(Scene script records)
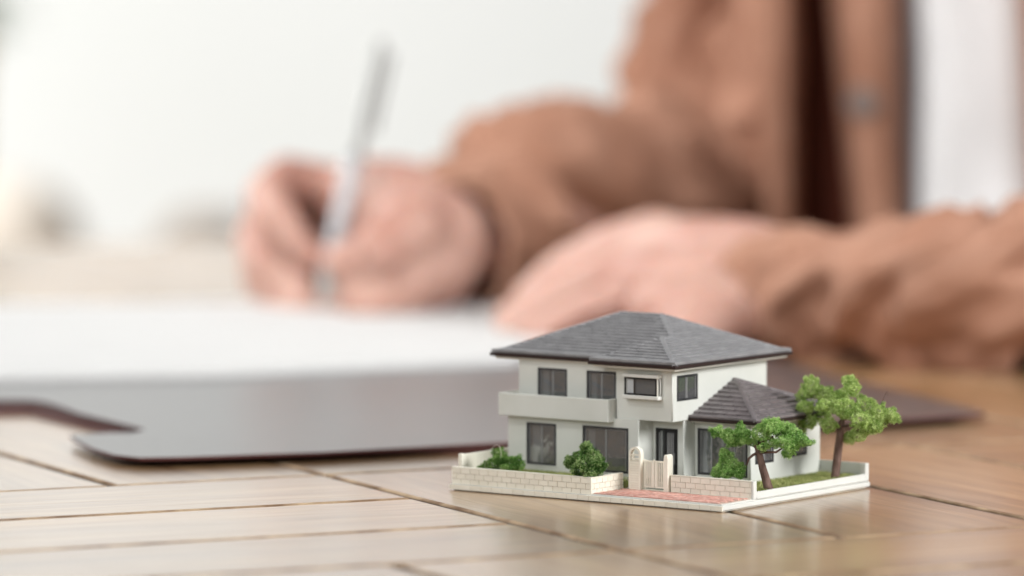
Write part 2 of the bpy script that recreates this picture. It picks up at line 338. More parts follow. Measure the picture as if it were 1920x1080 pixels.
MB().box(61.0, 61.62, .92, 1.5, 2.25, 8.2).build('corner_strip', M['cream'], w, O)
O = (83, 20.6, 2.75)
w = thing('garden_wall', O, 'cream brick wall between the gate and the small tree, behind the red paving', 'garden wall', GROUP_W)
MB().box(82.2, 116.0, 20.3, 21.5, 2.75, 8.75).build('wall_core', M['cream_joint'], w, O)
brick_run(w, O, (82.2, 20.3), (116.0, 20.3), (0, -1), 2.8, 8.7, 3, 4.15)
MB().box(82.2, 116.1, 20.0, 21.6, 8.75, 9.05).build('coping', M['cream'], w, O)
MB().box(116.0, 117.0, 19.9, 21.9, 2.75, 9.1).build('end_post', M['white'], w, O, bevel=.2)
MB().box(82.2, 116.0, 19.6, 20.2, 2.75, 3.1).build('footing', M['cream'], w, O)
O = (116, 57, 2.75)
w = thing('garden_kerb', O, 'low smooth white kerb along the right lawn, below both trees', 'kerb')
MB().box(115.7, 116.9, 21.9, 92.0, 2.75, 5.2).build('kerb_strip', M['white'], w, O, bevel=.15)
MB().box(116.9, 117.15, 21.9, 93.6, 2.75, 3.2).build('kerb_ledge', M['white'], w, O)
O = (107, 93.5, 2.75)
w = thing('garden_wall', O, 'plain grey-cream wall at the back of the right lawn, beside the big tree', 'garden wall', GROUP_W)
MB().box(60, 114.6, 93.0, 94.3, 2.75, 8.9).build('wall_core', M['plastic'], w, O)
MB().box(114.6, 116.9, 92.0, 94.4, 2.75, 9.0).build('end_post', M['white'], w, O, bevel=.25)
O = (1.2, 45, 2.25)
w = thing('garden_wall', O, 'tall cream side wall on the far left, behind the leftmost bush', 'garden wall', GROUP_W)
MB().box(.9, 2.0, 7.0, 90, 2.75, 12.4).build('wall_core', M['cream'], w, O)
MB().box(.6, 2.3, 5.0, 7.0, 2.75, 12.7).build('end_post', M['cream'], w, O, bevel=.25)
yb = 8.6
while yb < 40:
    MB().box(2.0, 2.12, yb, yb + .16, 3.2, 12.2).build('joint', M['cream'], w, O); yb += 2.0
MB().box(2.0, 2.8, 7.0, 60, 5.0, 5.6).build('footing', M['white'], w, O)

# ------------------------------------------------------------------ gate
O = (73, 21.3, 2.75)
g = thing('garden_gate', O, 'cream double gate with arched pillar, in front of the dark front door', 'gate')
MB().box(65.2, 69.6, 19.4, 22.4, 2.75, 13.3).build('pillar_core', M['cream_joint'], g, O)
z = 2.85
sl = MB().box(-2.3, 2.3, -.18, .18, -.36, .36).build('brick', M['cream'], None, bevel=.08); slm = sl.data; bpy.data.objects.remove(sl)
while z < 12.9:
    o = link('brick', slm, g); o.location = ((67.4 - O[0])/1e3, (19.3 - O[1])/1e3, (z + .38 - O[2])/1e3); z += .84
MB().box(64.9, 65.5, 19.0, 22.6, 2.75, 13.2).build('pillar_edge', M['cream'], g, O)
MB().box(69.3, 70.0, 18.9, 22.6, 2.75, 13.6).build('pillar_edge', M['cream'], g, O)
# arch on the pillar: a tunnel-shaped frame
arc = MB(); ci, ri, ro, n = (67.4, 15.5), 1.75, 2.55, 16
for a in range(n):
    t0, t1 = math.pi * a / n, math.pi * (a + 1) / n
    P = lambda r, t, y: (ci[0] + r * math.cos(t), y, ci[1] + r * math.sin(t))
    arc.prism([P(ri, t0, 19.1), P(ro, t0, 19.1), P(ro, t1, 19.1), P(ri, t1, 19.1)], [P(ri, t0, 21.0), P(ro, t0, 21.0), P(ro, t1, 21.0), P(ri, t1, 21.0)])
arc.box(ci[0]-ro, ci[0]-ri, 19.1, 21.0, 13.2, 15.5).box(ci[0]+ri, ci[0]+ro, 19.1, 21.0, 13.2, 15.5)
arc.build('arch', M['cream'], g, O)
MB().box(65.4, 69.4, 19.4, 20.2, 15.0, 15.5).build('cross_bar', M['cream'], g, O)
MB().box(65.4, 69.4, 19.4, 20.2, 13.75, 14.15).build('cross_bar', M['cream'], g, O)
MB().tube([(66.6, 19.7, 14.1), (66.6, 19.7, 15.1)], [.35, .35], 8).build('short_post', M['cream'], g, O)
# right post with a rounded top
P_ = []
for zz, hw in ((2.9, 1.15), (14.6, 1.15), (15.6, .95), (16.1, .5)): P_.append((zz, hw))
post = MB(); prof = [(-hw, zz) for zz, hw in P_] + [(hw, zz) for zz, hw in reversed(P_)]
post.prism([(80.7 + a * .8, 18.9, b) for a, b in prof], [(80.7 + a * .8, 22.3, b) for a, b in prof]); post.build('gate_post', M['cream'], g, O, bevel=.2)
MB().box(70.0, 79.7, 20.6, 21.4, 2.75, 3.3).build('threshold', M['cream'], g, O)
for (x0, x1, nb) in ((70.2, 74.7, 5), (74.9, 79.5, 5)):
    lf = MB().box(x0, x1, 20.7, 21.3, 13.0, 13.5).box(x0, x1, 20.7, 21.3, 3.9, 4.4)
    e0, e1 = (x1 - 1.1, x1) if x0 < 72 else (x0, x0 + 1.1)
    lf.box(e0, e1, 20.6, 21.3, 4.4, 13.0)
    lf = lf.build('gate_leaf', M['cream'], g, O)
    a0, a1 = (x0, x1 - 1.1) if x0 < 72 else (x0 + 1.1, x1)
    for i in range(nb):
        xc = a0 + (a1 - a0) * (i + .45) / nb
        MB().tube([(xc, 20.8, 4.4), (xc, 20.8, 13.0)], [.24, .24], 8).build('gate_bar', M['cream'], lf, O)
MB().tube([(74.6, 20.7, 13.4), (74.6, 20.7, 13.9)], [.35, .25], 8).build('gate_knob', M['cream'], g, O)

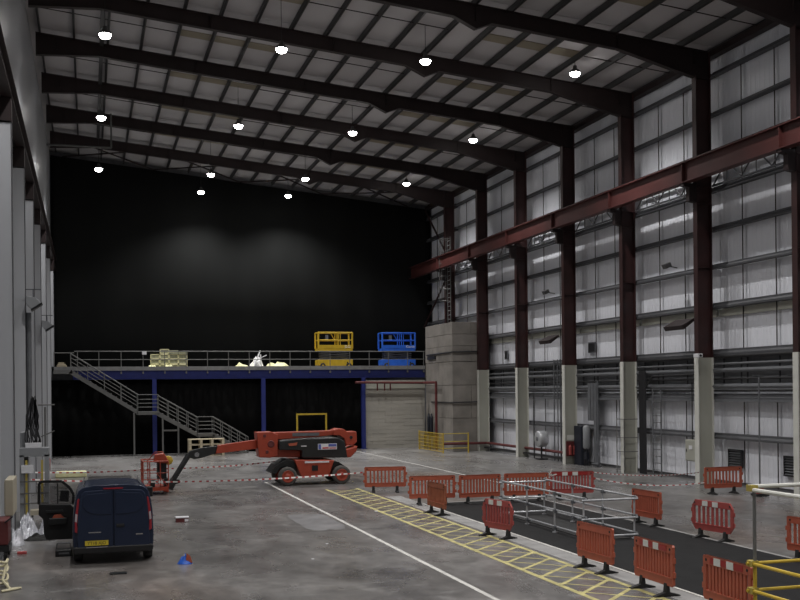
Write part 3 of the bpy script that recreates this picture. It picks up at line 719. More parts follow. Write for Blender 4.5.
# basket
bk_ = thing('x', 'x', 'x'); bpy.data.objects.remove(bk_)
fb = MB(); fb.box(-7.1, -1.75, .16, -6.15, -.35, .30).box(-6.3, -1.2, .05, -6.1, -.8, .18); fb.build('basket_floor', 'liftorange', bl)
fr_ = MB()
for z, r_ in ((1.30, .03), (.85, .018), (.50, .018)):
    P = [(-7.1, -1.75, z), (-6.15, -1.75, z), (-6.15, -.35, z), (-7.1, -.35, z), (-7.1, -1.75, z)]; fr_.path(P, r_, 6)
for x_ in (-7.1, -6.85, -6.45, -6.15):
    for y_ in (-1.75, -.35): fr_.tube((x_, y_, .28), (x_, y_, 1.3), .024, 6)
for y_ in (-1.3, -.8): fr_.tube((-7.1, y_, .28), (-7.1, y_, 1.3), .02, 6)
fr_.tube((-6.15, -1.75, .3), (-6.6, -1.75, .85), .018, 6)
fr_.build('basket_rails', 'liftorange', bl)
MB().prism([(-6.7, 1.25), (-6.65, 1.56), (-6.3, 1.6), (-6.15, 1.35), (-6.15, 1.2)], -1.7, -1.2, 'y').build('basket_console', 'liftorange', bl, bevel=.03)
MB().box(-6.55, -1.5, .6, -6.2, -1.0, 1.22).box(-6.85, -1.65, .3, -6.65, -1.45, .55).box(-6.3, -1.6, .3, -6.15, -1.0, .62).build('basket_control_gear', 'black', bl)
MB().lathe([(0, -.04), (.14, -.04), (.18, -.02), (.18, .02), (.14, .04), (0, .04)], (-6.12, -1.3, 1.30), 'y', 20).build('yellow_disc', 'yellow', bl, True)
MB().path([(-6.9, -.9, 1.25), (-6.6, -1.0, 1.62), (-6.3, -1.0, 1.62), (-6.2, -1.0, 1.3)], .02, 6).build('overhead_guard', 'liftorange', bl)

# ---------------------------------------------------------------- van
vn = thing('van', 'dark blue panel van seen from behind with its left front door open', 'van', (.54, 25.55, 0))
half = [(.26, .86), (.42, .915), (.62, .925), (.95, .915), (1.2, .905), (1.42, .875), (1.6, .835), (1.71, .79), (1.78, .69), (1.82, .45), (1.83, 0)]
secs = [(0.02, .965, 1.0, 0), (.12, .99, 1.0, 0), (.6, 1.0, .995, 0), (2.0, 1.0, .975, 0), (3.1, 1.0, .955, 0), (3.55, .99, .93, 0), (4.0, .98, .84, 0), (4.35, .96, .66, 0), (4.65, .9, .55, 0), (4.82, .78, .45, 0)]
V = []; nP = 2*len(half)-1
for yy, ws, hs, _ in secs:
    pts = [(x*ws, z if z < .5 else .5+(z-.5)*(hs*1.84-.5)/(1.84-.5)) for z, x in half]
    row = [(-x, yy, z) for x, z in pts]+[(x, yy, z) for x, z in reversed(pts[:-1])]
    V += row
F = []
for i in range(len(secs)-1):
    for j in range(nP-1): a = i*nP+j; F.append((a, a+nP, a+nP+1, a+1))
    F.append((i*nP, i*nP+nP-1, (i+1)*nP+nP-1, (i+1)*nP))
F.append(tuple(range(nP))); F.append(tuple(range(len(V)-1, len(V)-nP-1, -1)))
MB().add(V, F).build('body', 'vanblue', vn, True)
for p in C.objects[-1].data.polygons:
    if len(p.vertices) > 6: p.use_smooth = False
for sx in (-1, 1):
    P = [(.012, .30), (.80, .30), (.815, .62), (.80, .95), (.785, 1.25), (.755, 1.48), (.72, 1.63), (.64, 1.71), (.012, 1.74)]
    d_ = MB().prism([(sx*a, c) for a, c in P], -.045, .03, 'y').build('rear_door', 'vanblue', vn, bevel=.02, seg=3)
    Q = [(.05, 1.16), (.30, 1.16), (.50, 1.19), (.60, 1.24), (.69, 1.36), (.67, 1.56), (.60, 1.64), (.05, 1.67)]
    MB().prism([(sx*a, c) for a, c in Q], -.062, -.04, 'y').build('upper_pressing', 'vanblue', d_, bevel=.018, seg=3)
    lt = MB().prism([(sx*.80, .74), (sx*.865, .78), (sx*.86, 1.1), (sx*.80, 1.52), (sx*.755, 1.55), (sx*.785, 1.2), (sx*.81, .95)], -.03, .06, 'y').build('tail_light', 'taillight', vn, bevel=.01)
    MB().prism([(sx*.815, 1.0), (sx*.86, 1.02), (sx*.845, 1.2), (sx*.80, 1.18)], -.036, -.02, 'y').build('clear_lens', 'lightwhite', lt)
MB().prism([(-.88, .26), (.88, .26), (.905, .38), (.87, .43), (-.87, .43), (-.905, .38)], -.055, .25, 'y').build('rear_bumper', 'vanblack', vn, bevel=.03)
pl = MB().box(-.64, -.075, .455, -.12, -.055, .565)
pl.build('number_plate', 'plate', vn); npo = C.objects[-1]
text('plate_characters', 'YT18 XJO', .105, (-.38, -.078, .508), (math.pi/2, 0, 0), 'black', npo, sx=.93)
MB().box(-.62, -.07, .40, -.14, -.05, .425).build('plate_lamp_strip', 'chrome', vn)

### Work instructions
Give back exactly the lines from the first line of the data through the line with "5.6).build('footing', M['white'], w, O)", pictures excluded.

### Completed task
Write part 2 of the bpy script that recreates this picture. It picks up at line 338. More parts follow. Measure the picture as if it were 1920x1080 pixels.
MB().box(61.0, 61.62, .92, 1.5, 2.25, 8.2).build('corner_strip', M['cream'], w, O)
O = (83, 20.6, 2.75)
w = thing('garden_wall', O, 'cream brick wall between the gate and the small tree, behind the red paving', 'garden wall', GROUP_W)
MB().box(82.2, 116.0, 20.3, 21.5, 2.75, 8.75).build('wall_core', M['cream_joint'], w, O)
brick_run(w, O, (82.2, 20.3), (116.0, 20.3), (0, -1), 2.8, 8.7, 3, 4.15)
MB().box(82.2, 116.1, 20.0, 21.6, 8.75, 9.05).build('coping', M['cream'], w, O)
MB().box(116.0, 117.0, 19.9, 21.9, 2.75, 9.1).build('end_post', M['white'], w, O, bevel=.2)
MB().box(82.2, 116.0, 19.6, 20.2, 2.75, 3.1).build('footing', M['cream'], w, O)
O = (116, 57, 2.75)
w = thing('garden_kerb', O, 'low smooth white kerb along the right lawn, below both trees', 'kerb')
MB().box(115.7, 116.9, 21.9, 92.0, 2.75, 5.2).build('kerb_strip', M['white'], w, O, bevel=.15)
MB().box(116.9, 117.15, 21.9, 93.6, 2.75, 3.2).build('kerb_ledge', M['white'], w, O)
O = (107, 93.5, 2.75)
w = thing('garden_wall', O, 'plain grey-cream wall at the back of the right lawn, beside the big tree', 'garden wall', GROUP_W)
MB().box(60, 114.6, 93.0, 94.3, 2.75, 8.9).build('wall_core', M['plastic'], w, O)
MB().box(114.6, 116.9, 92.0, 94.4, 2.75, 9.0).build('end_post', M['white'], w, O, bevel=.25)
O = (1.2, 45, 2.25)
w = thing('garden_wall', O, 'tall cream side wall on the far left, behind the leftmost bush', 'garden wall', GROUP_W)
MB().box(.9, 2.0, 7.0, 90, 2.75, 12.4).build('wall_core', M['cream'], w, O)
MB().box(.6, 2.3, 5.0, 7.0, 2.75, 12.7).build('end_post', M['cream'], w, O, bevel=.25)
yb = 8.6
while yb < 40:
    MB().box(2.0, 2.12, yb, yb + .16, 3.2, 12.2).build('joint', M['cream'], w, O); yb += 2.0
MB().box(2.0, 2.8, 7.0, 60, 5.0, 5.6).build('footing', M['white'], w, O)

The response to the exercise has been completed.